Marie et Joseph auront alors accompli leur mission de parents. Ils ont assuré l’éducation de leur fils, tant au plan humain qu’au plan religieux. Ils lui ont fait découvrir la tradition de son Peuple, La Loi et les prophètes. Ils lui ont appris la prière et la participation au culte de la synagogue. Ils n’avaient pas tout découvert du mystère de leur enfant ni du projet de Dieu pour lui. Mais ils ont été fidèles à leur mission et ils l’ont remplie avec amour.

N’est-ce pas en cela que la famille de Jésus peut être dire sainte ? Toutes les familles ont la même responsabilité envers les enfants qu’elles mettent au monde. Les parents ne savent pas tout du mystère ni de la mission de ceux qu’ils mettent au monde. Mais ils ont la charge de les faire grandir dans leur humanité et dans leur relation avec Dieu. Ils doivent leur donner la force et la liberté d’aller où la vie les appelle. Marie, comme Anne, laisseront leur enfant partir pour se consacrer totalement au service du Seigneur. Toute la mission des parents, quelle que soit la forme de leur famille, quel que soit le choix de leur enfants devenus adultes est aussi de les laisser partir.

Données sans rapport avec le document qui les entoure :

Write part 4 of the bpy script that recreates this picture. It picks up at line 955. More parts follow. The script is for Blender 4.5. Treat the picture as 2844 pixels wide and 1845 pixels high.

Si la famille de Jésus est sainte, c’est sans doute parce qu’elle permet à chacun de ses membres de laisser librement sa vie s’ajuster à la volonté de Dieu pour servir la croissance du Royaume. Prions pour toutes les familles. Qu’elles soient, pour chacun de leur membres un espace d’amour, de sécurité, de respect mutuel et de paix où peuvent se révéler la vocation de chacun et la liberté de la réaliser au service du monde dans lequel il vit.